On June 14, Impervia Incapsula mitigated the largest assault it had ever encountered — a 470 Gbps distributed denial of service attack (DDoS) which targeted a Chinese gambling company and lasted for over four hours. While it wasn’t as sophisticated as others, Incapsula wryly notes that the magnitude of this brute-force attack has set a new benchmark in its ongoing cat-and-mouse game with cyber criminals. The opening salvo of the attack hit 250 Gbps and built up over the hours until it reached a crescendo of 470 Gbps, before subsiding 30 minutes later.

The nine-vector assault relied on nine different payload types, which is pretty rare, with the majority of the traffic being delivered via SYN payloads, and then UDP and SCP payloads. Attackers usually vary up the packet-type to throw off mitigators and try to use extremely high packet forwarding rates hoping to max out the processing capabilities of mitigators. In this case the attackers in question changed their approach midway through the event, switching to smaller packets to bolster the assault packet per second (PPS) rate to a peak 110 million pps.With over two Tbps in total network capacity, Incapsula boasts that its capabilities were never in question during the attack, which it successfully mitigated.

Google Cloud Invests $300M in Undersea Cable Linking US and Japan

Google has just announced a massive investment in long-haul undersea fiber optic cabling with the FASTER Cable System, which boasts up to 60 Tbps of bandwidth capacity. Google will have access to 10 Tbps of the total to support its Google App and Cloud Platform users. The cable connects US and Japan and is the highest capacity undersea cable ever built. Google now owns four undersea cables, with more expected to arrive in the future.

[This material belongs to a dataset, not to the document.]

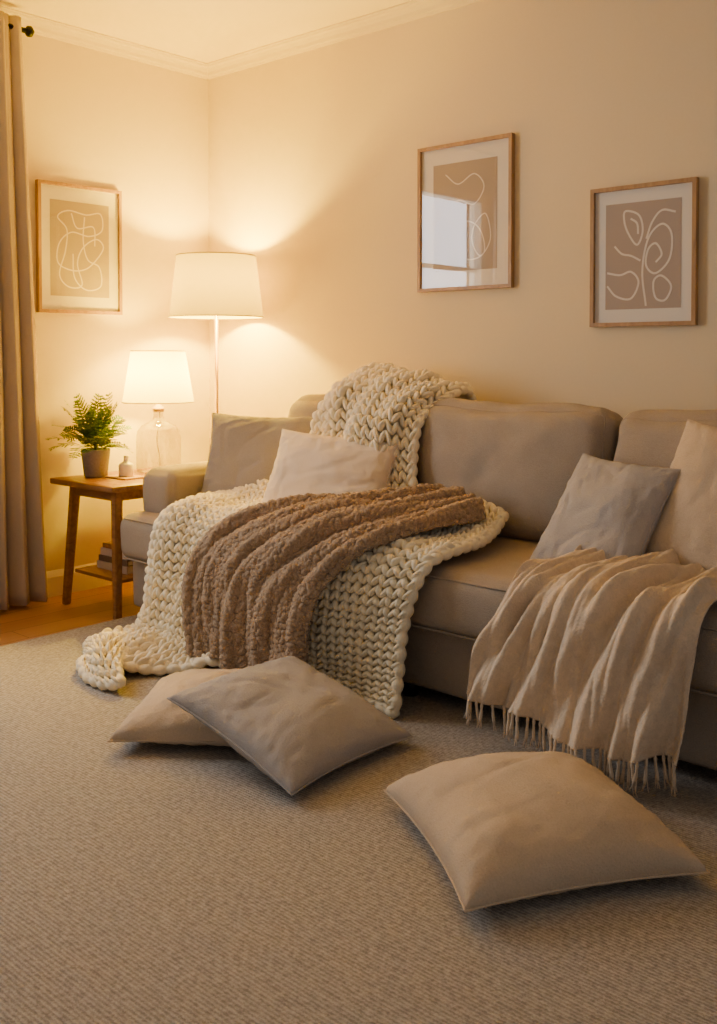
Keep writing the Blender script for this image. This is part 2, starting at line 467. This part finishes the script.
def stitch_template():
    vs = []; fs = []
    for sgn in (-1, 1):
        A = np.array([sgn*.50, .72, -.05]); B = np.array([sgn*.08, -.62, .0])
        rings = 8; seg = 9; off = len(vs)
        ax = B-A; side = np.array([1., .3*sgn, 0]); side /= np.linalg.norm(side)
        vs.append(A)
        for i in range(1, rings):
            s = i/rings; c = A+ax*s+np.array([0, 0, .24*math.sin(math.pi*s)])
            r_ = math.sin(math.pi*s)**.5
            for k in range(seg):
                th = 2*math.pi*k/seg
                vs.append(c+side*math.cos(th)*.31*r_+np.array([0, 0, 1])*math.sin(th)*.40*r_)
        vs.append(B)
        last = len(vs)-1
        for k in range(seg):
            fs.append((off, off+1+k, off+1+(k+1) % seg))
            fs.append((last, last-seg+(k+1) % seg, last-seg+k))
        for i in range(rings-2):
            for k in range(seg):
                a_ = off+1+i*seg; b_ = a_+seg
                fs.append((a_+k, b_+k, b_+(k+1) % seg, a_+(k+1) % seg))
    return np.array(vs), fs
TV, TF = stitch_template()

def knit(name, net, nc, nr, disp, m, parent, edge_r=.018, pushit=True, bump=.012):
    S = net_surface(net, nc*2+1, nr*2+1)
    n, _, _ = normals(S); n = orient(S, n)
    U, V = np.meshgrid(np.linspace(0, 1, nc*2+1), np.linspace(0, 1, nr*2+1), indexing='ij')
    S = S+n*disp(U, V)[..., None]
    S = S+n*(noise_grid(S, 6, 3)*bump)[..., None]
    if pushit: S = push(S, m)
    n, gu, gv = normals(S); n = orient(S, n)
    objs = []
    sheet = S-n*.008
    objs.append(mobj('s', sheet.reshape(-1, 3), grid_faces(nc*2+1, nr*2+1), M_knit))
    fs = []
    C = S[1::2, 1::2]; Nn = n[1::2, 1::2]; GU = gu[1::2, 1::2]*2; GV = gv[1::2, 1::2]*2
    nt_ = len(TV); off = 0; out = []
    for i in range(nc):
        for j in range(nr):
            c = C[i, j]; u = GU[i, j]; v = -GV[i, j]; w = Nn[i, j]
            sc = (np.linalg.norm(u)+np.linalg.norm(v))/2
            sc = min(sc, .05)
            j1 = 1+random.uniform(-.2, .2)
            T = TV.copy(); T[:, 0] *= random.uniform(.9, 1.1); T[:, 1] *= random.uniform(.95, 1.08); T[:, 2] *= j1
            ra = random.uniform(-.16, .16); x_ = T[:, 0]*math.cos(ra)-T[:, 1]*math.sin(ra); y_ = T[:, 0]*math.sin(ra)+T[:, 1]*math.cos(ra)
            T[:, 0] = x_; T[:, 1] = y_
            out.append(c+T[:, :1]*u+T[:, 1:2]*v+T[:, 2:3]*w*sc+w*random.uniform(0, .005))
            fs += [tuple(off+q for q in f) for f in TF]; off += nt_
    objs.append(mobj('k', np.concatenate(out), fs, M_knit))
    ring = [S[i, 0] for i in range(0, S.shape[0])]+[S[-1, j] for j in range(1, S.shape[1])]+[S[i, -1] for i in range(S.shape[0]-2, -1, -1)]+[S[0, j] for j in range(S.shape[1]-2, 0, -1)]
    P = np.array(ring); d = np.concatenate([[0], np.cumsum(np.linalg.norm(np.diff(np.vstack([P, P[:1]]), axis=0), axis=1))])
    Lt = d[-1]; cnt = int(Lt/.006); tt = np.linspace(0, Lt, cnt, endpoint=False)
    Q = np.stack([np.interp(tt, d, np.append(P[:, k], P[0, k])) for k in range(3)], 1)
    rad = [edge_r*(.6+.42*abs(math.sin(math.pi*t/.045))) for t in tt]
    Q[:, 2] = np.maximum(Q[:, 2], .014+edge_r*.8)
    objs.append(tube('e', [tuple(q) for q in Q], edge_r, M_knit, closed=True, seg=10, radii=rad))
    return join(objs, name, parent)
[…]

The cable is expected to support Google’s forthcoming Cloud Platform East Asia region based in Tokyo. The bandwidth provided by the cable is also expected to be a valuable redundancy to prevent network outages in the region, which is prone to earthquakes, tsunamis, and seismic activity. Google, along with its five other partner companies in the FASTER commission, footed the $300 million bill for the 5,600 mile trans-Pacific cable.

Globo.com Streams 500,000+ via HLS on NGINX

Globo.com is the online arm of Grupo Globo, the top television brand in Brazil, which is responsible for providing online distribution channels for the news, sports, and entertainment content produced by the company. One of the biggest technical hurdles this popular website faces is supporting up to hundreds of thousands of simultaneous live video streams. Globo.com ran into overloading issues during its broadcast of the 2010 FIFA World Cup, when it struggled to support 300,000 live streams using its own media server and a Real Time Messaging Protocol.

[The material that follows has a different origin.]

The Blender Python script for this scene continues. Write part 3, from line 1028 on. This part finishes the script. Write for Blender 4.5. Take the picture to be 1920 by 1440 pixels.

The resulting crashes resulted in lost clientele and profits. As such, the website decided to turn to NGINX to provide HTTP Live Streaming (HLS). The HTTP Live Streaming solution allows Globo.com to leverage cacheing and load balancing benefits, while being compatible with streaming on iOS devices. The high-performance and scalable solution also allows Globo.com to monitor its video architecture.

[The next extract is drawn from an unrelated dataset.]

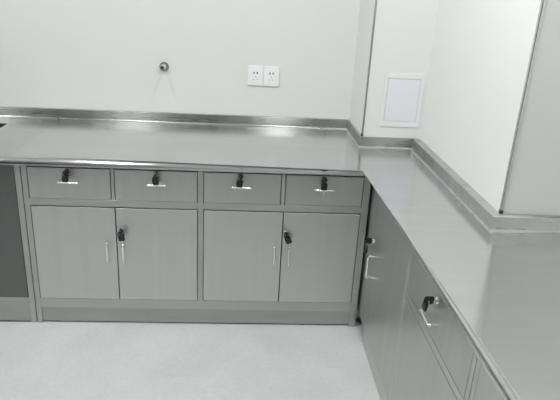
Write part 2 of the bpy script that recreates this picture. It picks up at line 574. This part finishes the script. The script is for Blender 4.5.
DRAW = [(sl, dv[0][0], 0.4610, 0.4575), (dv[0][1], ma, 0.8250, 0.8225), (mb, dv[1][0], 1.1855, 1.1800), (dv[1][1], sr, 1.5415, 1.5370)]
for p, q, hc, lc in DRAW:
    bm = BM()
    box(bm, p + G, q - G, -0.016, 0.0004, zdb + G * 0.6, zdt - G * 1.7, F_back, bev=0.0005)
    dr = obj('drawer', bm, M['drawer_z'], cab)
    pull(dr, F_back, hc - 0.042, 0.699, hc + 0.042, 0.699)
    lock(dr, F_back, lc, 0.744)
pm1, pm2 = 0.6443, 1.3715
for p, q, hx, hz, lk in ((sl, pm1, 0.6060, 0.4240, None), (pm1, ma, 0.6750, 0.4180, (0.6680, 0.4790)),
                         (mb, pm2, 1.3390, 0.4240, None), (pm2, sr, 1.4040, 0.4240, (1.3870, 0.4830))):
    bm = BM()
    box(bm, p + (G if p in (sl, mb) else G * 0.7), q - (G if q in (ma, sr) else G * 0.7), -0.018, 0.0004, zpb + G * 0.6, zpt - G * 1.7, F_back, bev=0.0005)
    do = obj('door', bm, M['front_z'], cab)
    pull(do, F_back, hx, hz - 0.090, hx, hz)
    if lk:
        lock(do, F_back, *lk)

keys(F_back, 0.4575, 0.744, 'two black-headed keys hanging in the lock of the back cabinet\'s leftmost drawer', 15, -8, tip=0.006)
keys(F_back, 0.8225, 0.744, 'two black-headed keys in the drawer lock second from the left, below the pipe outlet', 60, 4, tip=0.006)
keys(F_back, 1.1800, 0.743, 'two black-headed keys in the drawer lock third from the left, below the wall sockets', 55, -10, tip=0.006)
keys(F_back, 1.5370, 0.741, 'two black-headed keys in the drawer lock nearest the corner, a silver blade pointing down', 35, 0, tip=0.026)
keys(F_back, 0.6680, 0.479, 'two black-headed keys hanging from the left cupboard door lock, below the second drawer', 30, 8, tip=0.010)
keys(F_back, 1.3870, 0.483, 'two black-headed keys hanging slantwise from the door lock below the fourth drawer', 60, 24, tip=0.010)

# ------------------------------------------------------------------ left cabinet (below the sink)
cl = thing('base_cabinet', (-0.35, 0.32, 0.0), 'dark-panelled steel cabinet at the left edge, below the sink worktop', 'cabinet')
lx0, lx1 = -1.0, 0.2628
bm = BM()
rail(0.2390, lx1, 0.0, ztop); rail(lx0, lx0 + 0.024, 0.0, ztop)
rail(lx0 + 0.024, 0.2390, 0.7615, ztop, -0.0003)
rail(lx0 + 0.024, 0.2390, 0.1015, 0.1265, -0.009)
obj('face_frame', bm, M['front_x'], cl)
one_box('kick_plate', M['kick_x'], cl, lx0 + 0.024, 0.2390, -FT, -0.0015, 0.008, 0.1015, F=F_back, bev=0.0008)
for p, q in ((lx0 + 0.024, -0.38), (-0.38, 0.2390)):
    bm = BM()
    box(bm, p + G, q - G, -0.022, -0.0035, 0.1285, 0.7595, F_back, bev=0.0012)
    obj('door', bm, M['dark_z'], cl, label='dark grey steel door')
bm = BM()
box(bm, lx0, lx0 + 0.004, -0.64, -FT, 0.0, ztop, F_back)
box(bm, lx1 - 0.004, lx1, -0.64, -FT, 0.0, ztop, F_back)
box(bm, lx0 + 0.004, lx1 - 0.004, -0.64, -0.636, 0.0, ztop, F_back)
box(bm, lx0 + 0.004, lx1 - 0.004, -0.636, -FT, 0.103, 0.108, F_back)
obj('cabinet_body', bm, M['cabinet_side'], cl)

# ------------------------------------------------------------------ right-hand run (fronts face left; a = -y)
def side_body(parent, a0, a1, depth):
    bm = BM()
    box(bm, a0, a0 + 0.004, -depth, -FT, 0.0, ztop, F_side)
    box(bm, a1 - 0.004, a1, -depth, -FT, 0.0, ztop, F_side)
    box(bm, a0 + 0.004, a1 - 0.004, -depth, -depth + 0.004, 0.0, ztop, F_side)
    box(bm, a0 + 0.004, a1 - 0.004, -depth + 0.004, -FT, 0.062, 0.066, F_side)
    obj('cabinet_body', bm, M['cabinet_side'], parent)

DB = 0.064           # lower edge of the doors in this run
# corner unit with one tall door
cc = thing('base_cabinet', (1.88, -0.15, 0.0), 'steel corner cabinet with one tall plain door, in the angle of the two runs', 'cabinet')
aA0, aA1 = -0.30, 0.6255
bm = BM()
rail(0.6140, aA1, 0.0, ztop, 0.0, F_side); rail(aA0, 0.6140, 0.7615, ztop, -0.0003, F_side)
obj('face_frame', bm, M['side_y'], cc)
one_box('kick_plate', M['side_y'], cc, 0.130, 0.6138, -0.012, -0.0004, 0.001, 0.0745, F=F_side, bev=0.0008)
bm = BM()
box(bm, -0.05, 0.6140 - 0.0018, -0.016, 0.0003, 0.076, 0.759, F_side, bev=0.0012)
do = obj('door', bm, M['side_z'], cc)
pull(do, F_side, 0.205, 0.376, 0.205, 0.476, proj=0.036)
lock(do, F_side, 0.130, 0.5130)
one_box('filler_panel', M['side_z'], cc, aA0, -0.0515, -0.016, 0.0, 0.0, 0.759, F=F_side)
side_body(cc, aA0, aA1, 0.235)
keys(F_side, 0.130, 0.513, 'two black-headed keys in the lock of the tall corner door, above its bar handle', 80, 0, tip=0.005, drop=0.014)

# drawer unit
cd = thing('base_cabinet', (1.88, -0.92, 0.0), 'steel cabinet with one wide drawer above a door, midway along the right-hand run', 'cabinet')
aB0, aB1 = 0.6265, 1.2170
bm = BM()
rail(aB0, 0.6375, 0.0, ztop, 0.0, F_side); rail(1.1955, aB1 - 0.0008, 0.0, ztop, 0.0, F_side)
rail(0.6375, 1.1955, 0.7615, ztop, -0.0003, F_side); rail(0.6375, 1.1955, 0.5400, 0.5650, -0.0003, F_side)
obj('face_frame', bm, M['side_y'], cd)
one_box('kick_plate', M['side_y'], cd, 0.6377, 1.1953, -0.012, -0.0004, 0.001, DB - 0.0015, F=F_side, bev=0.0008)
bm = BM()
box(bm, 0.6375 + 0.003, 1.1955 - 0.003, -0.016, 0.0006, 0.5682, 0.759, F_side, bev=0.0014)
dr = obj('drawer', bm, M['side_z'], cd)
pull(dr, F_side, 0.875, 0.634, 0.960, 0.634)
lock(dr, F_side, 0.9170, 0.6920, r=0.0115)
bm = BM()
box(bm, 0.6375 + 0.003, 1.1955 - 0.003, -0.016, 0.0006, DB, 0.5365, F_side, bev=0.0014)
do = obj('door', bm, M['side_z'], cd)
pull(do, F_side, 1.150, 0.36, 1.150, 0.45)
side_body(cd, aB0, aB1, 0.238)
keys(F_side, 0.9170, 0.692, 'two large black-headed keys in the lock of the right-hand run\'s wide drawer', 75, -20, tip=0.010)

# nearest unit, cut by the lower frame edge
cn = thing('base_cabinet', (1.88, -1.60, 0.0), 'nearest steel cabinet of the right-hand run, cut off by the lower edge of the photo', 'cabinet')
aC0, aC1 = 1.2195, 1.98
bm = BM()
rail(aC0, 1.2400, 0.0, ztop, 0.0, F_side); rail(1.9600, aC1, 0.0, ztop, 0.0, F_side)
rail(1.2400, 1.9600, 0.7615, ztop, -0.0003, F_side); rail(1.2400, 1.9600, 0.5400, 0.5650, -0.0003, F_side)
obj('face_frame', bm, M['side_y'], cn)
one_box('kick_plate', M['side_y'], cn, 1.2402, 1.9598, -0.012, -0.0004, 0.001, DB - 0.0015, F=F_side, bev=0.0008)
for nm, za, zb in (('drawer', 0.5668, 0.759), ('door', DB, 0.5378)):
    bm = BM()
    box(bm, 1.2420, 1.9580, -0.016, 0.0006, za, zb, F_side, bev=0.0014)
    o = obj(nm, bm, M['side_z'], cn)
    if nm == 'drawer':
        pull(o, F_side, 1.555, 0.634, 1.640, 0.634)
    else:
        pull(o, F_side, 1.300, 0.36, 1.300, 0.45)
side_body(cn, aC0, aC1, 0.60)

# ------------------------------------------------------------------ things on the walls
def socket(xa, xb, za, zb, label):
    t = thing('wall_socket', ((xa + xb) / 2, 0.685, (za + zb) / 2), label, 'socket', 'twin white wall sockets')
    bm = BM()
    box(bm, xa, xb, 0.0, 0.010, za, zb, F_wall, bev=0.0035, seg=3)
    obj('cover_plate', bm, M['white_plastic'], t, smooth=True)
    cx, cz = (xa + xb) / 2, (za + zb) / 2
    bm = BM()
    box(bm, cx - 0.027, cx + 0.027, 0.009, 0.0112, cz - 0.034, cz + 0.034, F_wall, bev=0.001)
    ins = obj('socket_insert', bm, M['white_plastic'], t)
    for dx in (-0.0085, 0.0085):
        one_box('pin_slot', M['slot'], ins, cx + dx - 0.0035, cx + dx + 0.0035, 0.0108, 0.0116, cz + 0.011, cz + 0.020, F=F_wall)
    one_box('pin_slot', M['slot_grey'], ins, cx - 0.0015, cx + 0.0015, 0.0108, 0.0116, cz - 0.008, cz - 0.001, F=F_wall)
    for sx in (-1, 1):
        bm = BM()
        u = Vector((sx * 0.5, 0, -0.866)) * 0.0045
        n_ = Vector((0.866, 0, sx * 0.5)) * 0.0012
        c = Vector((cx + sx * 0.009, 0, cz - 0.018))
        A = []
        for dd in (0.0108, 0.0116):
            A.append([bm.verts.new(F_wall(p.x, dd, p.z)) for p in (c - u - n_, c + u - n_, c + u + n_, c - u + n_)])
        bm.faces.new(A[0]); bm.faces.new(A[1][::-1])
        for i in range(4):
            bm.faces.new((A[0][i], A[1][i], A[1][(i + 1) % 4], A[0][(i + 1) % 4]))
        obj('pin_slot', bm, M['slot_grey'], ins)
socket(1.2015, 1.2815, 1.0110, 1.1140, 'left plate of the two white wall sockets above the back worktop')
socket(1.2835, 1.3640, 1.0110, 1.1140, 'right plate of the two white wall sockets, the one nearer the corner')

po = thing('pipe_outlet', (0.775, 0.685, 1.088), 'small round metal pipe outlet sticking out of the back wall', 'pipe')
bm = BM()
lathe(bm, (0.775, 0.685, 1.088), (0, -1, 0), [(0, 0.0235), (0.005, 0.024), (0.010, 0.0215), (0.011, 0.0150), (0.009, 0.0150)], 28)
obj('flange', bm, M['brass_grey'], po, smooth=True)
bm = BM()
ax = Vector((-0.18, -1, -0.10)).normalized()
lathe(bm, Vector((0.775, 0.685, 1.089)) - ax * -0.002, ax, [(0, 0.0145), (0.032, 0.0145), (0.034, 0.0135), (0.034, 0.0095), (0.010, 0.0092)], 24)
pp = obj('pipe_stub', bm, M['chrome'], po, smooth=True)
bm = BM()
lathe(bm, Vector((0.775, 0.685, 1.089)) + ax * 0.011, ax, [(0, 0.0091), (0.0200, 0.0091)], 20)
obj('bore', bm, M['slot'], pp)

ap = thing('access_panel', (1.926, 0.328, 1.03), 'white rectangular access panel on the short wall in the corner', 'panel')
pxa, pxb, pza, pzb = 1.8340, 2.0200, 0.9050, 1.1590
bm = BM()
ia, ib, ja, jb = 1.8480, 2.0040, 0.9320, 1.1340
for a0, a1, z0, z1 in ((pxa, ia, pza, pzb), (ib, pxb, pza, pzb), (ia, ib, pza, ja), (ia, ib, jb, pzb)):
    box(bm, a0, a1, 0.0, 0.0045, z0, z1, F_pier, bev=0.0008)
fr = obj('panel_frame', bm, M['panel_frame'], ap)
one_box('panel_back', M['panel_line'], ap, ia, ib, 0.0, 0.002, ja, jb, F=F_pier)
one_box('panel_door', M['panel_white'], ap, ia + 0.0022, ib - 0.0015, 0.002, 0.005, ja + 0.0016, jb - 0.0034, F=F_pier, bev=0.0008)

# ------------------------------------------------------------------ ceiling lamps
def lamp(x, y, offs, l, label):
    """batten fitting with two bare tubes along y"""
    t = thing('ceiling_lamp', (x, y, ZC), label, 'lamp', 'ceiling lamps')
    w = max(offs) - min(offs) + 0.12
    bm = BM()
    box(bm, x - w / 2, x + w / 2, y - l / 2 - 0.03, y + l / 2 + 0.03, ZC - 0.035, ZC, bev=0.004)
    obj('housing', bm, M['lamp_housing'], t)
    for o in offs:
        bm = BM()
        lathe(bm, (x + o, y - l / 2, ZC - 0.07), (0, 1, 0), [(0, 0.03), (l, 0.03)], 16)
        obj('tube', bm, M['lamp'], t)
        for e in (-1, 1):
            one_box('tube_holder', M['lamp_housing'], t, x + o - 0.015, x + o + 0.015, y + e * (l / 2 + 0.008) - 0.008,
                    y + e * (l / 2 + 0.008) + 0.008, ZC - 0.08, ZC - 0.034)
lamp(0.186, -1.0, (-0.092, 0.092), 1.2, 'wide twin-tube ceiling lamp over the left half of the back cabinet')
lamp(1.530, -1.0, (-0.05, 0.05), 1.2, 'narrow twin-tube ceiling lamp over the right half of the back cabinet')
lamp(-1.150, -1.0, (-0.092, 0.092), 1.2, 'unseen twin-tube lamp added on the far left to light the right-hand walls')  # added out of view for more light from the left

# ------------------------------------------------------------------ world, camera, view
w = bpy.data.worlds.new('World')
scene.world = w
w.use_nodes = True
w.node_tree.nodes['Background'].inputs[0].default_value = (0.9, 0.95, 1.0, 1)
w.node_tree.nodes['Background'].inputs[1].default_value = 0.05

cam = bpy.data.cameras.new('camera')
co = bpy.data.objects.new('camera', cam)
C.objects.link(co)
cam.sensor_fit = 'HORIZONTAL'
cam.sensor_width = 36.0
cam.lens = 580.035765 / 560 * 36.0
cam.clip_start = 0.01
Rm = (Matrix.Rotation(-7.52990751e-02, 3, 'Z') @ Matrix.Rotation(1.20668334, 3, 'X') @ Matrix.Rotation(5.52525008e-02, 3, 'Z')).to_4x4()
Rm.translation = (1.17545578, -2.35173289, 1.53731514)
co.matrix_world = Rm
scene.camera = co

scene.view_settings.view_transform = 'Standard'
scene.view_settings.look = 'None'
scene.view_settings.exposure = 0.80
scene.view_settings.gamma = 1.0
scene.view_settings.use_curve_mapping = False
scene.cycles.max_bounces = 10
scene.cycles.diffuse_bounces = 6
scene.cycles.glossy_bounces = 6
scene.cycles.sample_clamp_indirect = 1.5
scene.cycles.use_denoising = True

For the 2014 World Cup, Globo.com was able to load balance requests across 80 frontend NGINX nodes in two data centers that cached video segments from 6 backend NGINX nodes. The result was that the site supported 500,000 viewers without a hitch, with peak video requests of 125,000 per second and throughput exceeding 640 Gbps. The solution was also highly efficient, with the frontend nodes using 10% of CPU to deliver video at 19 Gbps. NGINX boasts that it is the number one web-server for the 100,000 busiest websites in the world.